Unlike the others though, Brown was born into a successful engineering and manufacturing family in the north of England. His grandfather, also called David Brown, had started a business in 1860 as a pattern maker before switching to gears and then to higher quality machine cut gears. This business, David Brown and Sons, enabled Sir David Brown to have a well educated upbringing.
He was born in Yorkshire in 1904 and attended a number of private schools that certainly gave him access to a high roller old boys network that would come in handy in later years! When he was seventeen he became an apprentice in the family business, starting at the bottom to learn the ropes. He progressed from riding a bicycle to a motorcycle and like all good engineers, made it better – to a point where he went racing and was invited to be part of the works Douglas team.
When Brown was a young teenager, the family company designed a car that was in production for a few years. This was a portend to Brown’s desire to build his own sports car and he unofficially used the factory to cast an engine block to create his own power unit. When he was caught, he moved the construction to his house and designed the car from the chassis up, buying a 2 litre motor and components from established suppliers. He raced that successfully too.

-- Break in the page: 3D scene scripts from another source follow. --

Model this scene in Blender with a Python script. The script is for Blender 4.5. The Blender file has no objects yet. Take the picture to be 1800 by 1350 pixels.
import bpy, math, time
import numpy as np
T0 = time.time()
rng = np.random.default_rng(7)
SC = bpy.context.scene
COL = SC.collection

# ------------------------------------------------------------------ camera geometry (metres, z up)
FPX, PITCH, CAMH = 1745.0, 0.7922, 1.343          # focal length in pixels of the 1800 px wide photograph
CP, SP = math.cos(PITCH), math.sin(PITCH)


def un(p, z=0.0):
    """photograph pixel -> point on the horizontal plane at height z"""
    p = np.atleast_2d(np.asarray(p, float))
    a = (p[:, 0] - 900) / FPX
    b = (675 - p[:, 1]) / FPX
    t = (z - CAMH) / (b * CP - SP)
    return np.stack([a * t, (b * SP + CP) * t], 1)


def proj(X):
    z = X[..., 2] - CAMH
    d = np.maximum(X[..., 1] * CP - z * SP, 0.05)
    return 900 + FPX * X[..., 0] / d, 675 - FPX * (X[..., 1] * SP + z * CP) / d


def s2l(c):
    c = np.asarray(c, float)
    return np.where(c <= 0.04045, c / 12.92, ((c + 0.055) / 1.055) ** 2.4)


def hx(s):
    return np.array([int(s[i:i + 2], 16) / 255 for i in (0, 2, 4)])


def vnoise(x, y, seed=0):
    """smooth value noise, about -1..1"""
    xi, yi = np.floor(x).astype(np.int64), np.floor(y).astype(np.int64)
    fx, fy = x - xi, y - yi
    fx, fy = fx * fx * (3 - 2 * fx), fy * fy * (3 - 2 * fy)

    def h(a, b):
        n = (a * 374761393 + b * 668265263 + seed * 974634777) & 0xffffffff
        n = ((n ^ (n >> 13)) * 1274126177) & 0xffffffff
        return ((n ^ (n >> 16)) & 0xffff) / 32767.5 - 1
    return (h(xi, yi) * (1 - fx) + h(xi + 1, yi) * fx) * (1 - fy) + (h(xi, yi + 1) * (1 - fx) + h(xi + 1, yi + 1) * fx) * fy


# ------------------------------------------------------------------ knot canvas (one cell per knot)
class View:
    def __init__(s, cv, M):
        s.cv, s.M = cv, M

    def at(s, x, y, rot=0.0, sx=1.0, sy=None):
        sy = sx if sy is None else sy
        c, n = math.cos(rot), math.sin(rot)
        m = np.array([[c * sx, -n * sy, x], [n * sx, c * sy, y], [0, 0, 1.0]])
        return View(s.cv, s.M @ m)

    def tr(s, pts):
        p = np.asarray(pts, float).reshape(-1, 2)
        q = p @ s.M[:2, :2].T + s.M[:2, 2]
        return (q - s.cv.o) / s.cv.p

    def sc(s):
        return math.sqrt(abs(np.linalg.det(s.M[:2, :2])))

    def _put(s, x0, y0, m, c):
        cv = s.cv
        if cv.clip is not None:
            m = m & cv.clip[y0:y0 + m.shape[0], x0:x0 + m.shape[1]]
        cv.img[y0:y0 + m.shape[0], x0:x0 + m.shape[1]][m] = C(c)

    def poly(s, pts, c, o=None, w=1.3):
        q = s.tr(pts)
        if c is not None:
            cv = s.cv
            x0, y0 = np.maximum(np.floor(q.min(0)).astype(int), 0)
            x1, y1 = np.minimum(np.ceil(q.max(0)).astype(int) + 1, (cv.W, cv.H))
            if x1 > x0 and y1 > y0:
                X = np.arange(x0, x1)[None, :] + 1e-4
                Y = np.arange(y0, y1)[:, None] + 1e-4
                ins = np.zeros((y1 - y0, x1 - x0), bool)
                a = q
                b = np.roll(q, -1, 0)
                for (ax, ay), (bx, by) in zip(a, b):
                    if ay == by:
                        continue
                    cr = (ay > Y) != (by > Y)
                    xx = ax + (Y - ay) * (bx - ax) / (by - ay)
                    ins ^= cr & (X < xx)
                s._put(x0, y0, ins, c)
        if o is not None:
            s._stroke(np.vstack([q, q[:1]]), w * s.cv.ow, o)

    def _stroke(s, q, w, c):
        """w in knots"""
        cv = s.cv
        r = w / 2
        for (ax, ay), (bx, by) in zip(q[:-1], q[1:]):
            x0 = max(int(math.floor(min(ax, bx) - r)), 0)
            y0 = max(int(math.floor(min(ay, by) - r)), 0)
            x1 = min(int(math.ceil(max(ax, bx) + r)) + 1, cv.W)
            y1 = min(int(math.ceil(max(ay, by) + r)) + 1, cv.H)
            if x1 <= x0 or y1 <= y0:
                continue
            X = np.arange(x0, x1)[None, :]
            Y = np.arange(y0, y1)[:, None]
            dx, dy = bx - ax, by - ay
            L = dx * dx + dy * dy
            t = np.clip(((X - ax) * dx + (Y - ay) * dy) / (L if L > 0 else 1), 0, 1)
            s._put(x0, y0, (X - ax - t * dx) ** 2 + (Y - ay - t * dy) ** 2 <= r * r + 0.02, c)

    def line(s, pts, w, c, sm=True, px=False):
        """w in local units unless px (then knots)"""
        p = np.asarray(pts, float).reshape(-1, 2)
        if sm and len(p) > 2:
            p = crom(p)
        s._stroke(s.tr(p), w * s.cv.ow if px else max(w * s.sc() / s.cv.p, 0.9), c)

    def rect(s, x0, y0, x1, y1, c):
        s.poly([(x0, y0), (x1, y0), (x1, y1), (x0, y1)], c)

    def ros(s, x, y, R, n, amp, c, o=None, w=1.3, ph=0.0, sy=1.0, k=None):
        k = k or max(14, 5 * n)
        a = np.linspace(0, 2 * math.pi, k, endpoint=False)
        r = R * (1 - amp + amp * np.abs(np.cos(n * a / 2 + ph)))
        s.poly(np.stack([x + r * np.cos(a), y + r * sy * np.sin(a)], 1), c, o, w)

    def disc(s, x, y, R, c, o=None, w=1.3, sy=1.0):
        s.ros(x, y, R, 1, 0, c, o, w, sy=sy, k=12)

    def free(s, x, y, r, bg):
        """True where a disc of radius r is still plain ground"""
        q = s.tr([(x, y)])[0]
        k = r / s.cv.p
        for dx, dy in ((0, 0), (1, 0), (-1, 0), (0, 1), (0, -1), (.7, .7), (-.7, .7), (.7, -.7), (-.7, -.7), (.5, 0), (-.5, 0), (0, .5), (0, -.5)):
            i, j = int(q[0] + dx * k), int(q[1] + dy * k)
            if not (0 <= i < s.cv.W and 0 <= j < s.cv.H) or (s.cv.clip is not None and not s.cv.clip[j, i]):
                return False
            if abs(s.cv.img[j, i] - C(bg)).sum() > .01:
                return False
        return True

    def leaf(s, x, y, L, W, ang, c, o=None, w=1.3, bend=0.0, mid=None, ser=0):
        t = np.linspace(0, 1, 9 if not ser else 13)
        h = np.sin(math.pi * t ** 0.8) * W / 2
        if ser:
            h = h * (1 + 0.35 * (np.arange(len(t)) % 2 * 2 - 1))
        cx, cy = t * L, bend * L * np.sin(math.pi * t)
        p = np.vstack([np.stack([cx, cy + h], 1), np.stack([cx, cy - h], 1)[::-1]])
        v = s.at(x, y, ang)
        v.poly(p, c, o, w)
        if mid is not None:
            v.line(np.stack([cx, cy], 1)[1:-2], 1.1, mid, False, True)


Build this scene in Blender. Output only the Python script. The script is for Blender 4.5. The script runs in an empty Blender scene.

Being in the family business, he was sent around the world to learn the business and to manage projects which saw him rise up the corporate ladder. When his father died in the early 1930s, he became managing director and started to expand the business. One of his first diversions was with Harry Ferguson to make tractors – firstly called Ferguson-Brown and then later simply as David Brown Tractors. Ferguson was also working with Henry Ford in the US to do the same thing before ditching Ford for Massey Harris of Canada.
After World War 2, Brown answered an advertisement to buy a “high class motor business” – a quaint way to sell a company! The business was Aston Martin and he liked what they were wanting to build – he actually paid 60% of the asking price after doing his due diligence! So in 1947 the tractor business was joined in the group by a car business, however, Brown also heard that Lagonda was in financial difficulties. He saw an opportunity to bring Aston’s sports car together with a new six cylinder engine from Lagonda that was designed by the great WO Bentley. Combined, they spawned a family and heritage of great sports coupe’s: the DB1 through to today’s DB11. In 1955 he added the Tickford coach-builder to the group. He sold Aston Martin Lagonda in 1972 to a British investor group at the same time as he sold the tractor business to the US based Case Corporation, in part due to financial difficulties with the parent company, David Brown Corporation.
As an industrialist, Brown was instrumental in many engineering focused industries and was knighted in 1968 for his services to British industry. However, he didn’t just like mechanical horsepower – he bred racehorses as well. In 1977 he left the UK in disgust when the British Government nationalised one of his companies and he moved to Monte Carlo, a perfect motor sport venue for his interests. He sold the company in 1990 and it is now owned by the US based Textron, an aerospace company.
Family wise, he had two children, both of whom followed him into the family business – the fourth generation to do so. His son was the third David Brown and his daughter Angela, married a famous British racer. BTW, David Brown III is not the same man who has created David Brown Automotive who are building a re-imagined DB5/6 called the Speedback GT. That David Brown is also the son of a man called David J.B. Brown who also created agricultural and earthmoving equipment! Even more co-incidental was that both Brown families were from north Yorkshire!
Sir David Brown died in 1993 in Monte Carlo and he was the classic post war industrialist who loved everything – he flew planes, raced cars and motorcycles, rode horses, was an accomplished polo and tennis player and seemed to have a great but busy life. If you ever see a dark purple Aston Martin or Lagonda from the 1950s or 1960s, it was probably Sir David’s personal car, although towards the end of his time owning the marque, he actually drove a a Jaguar!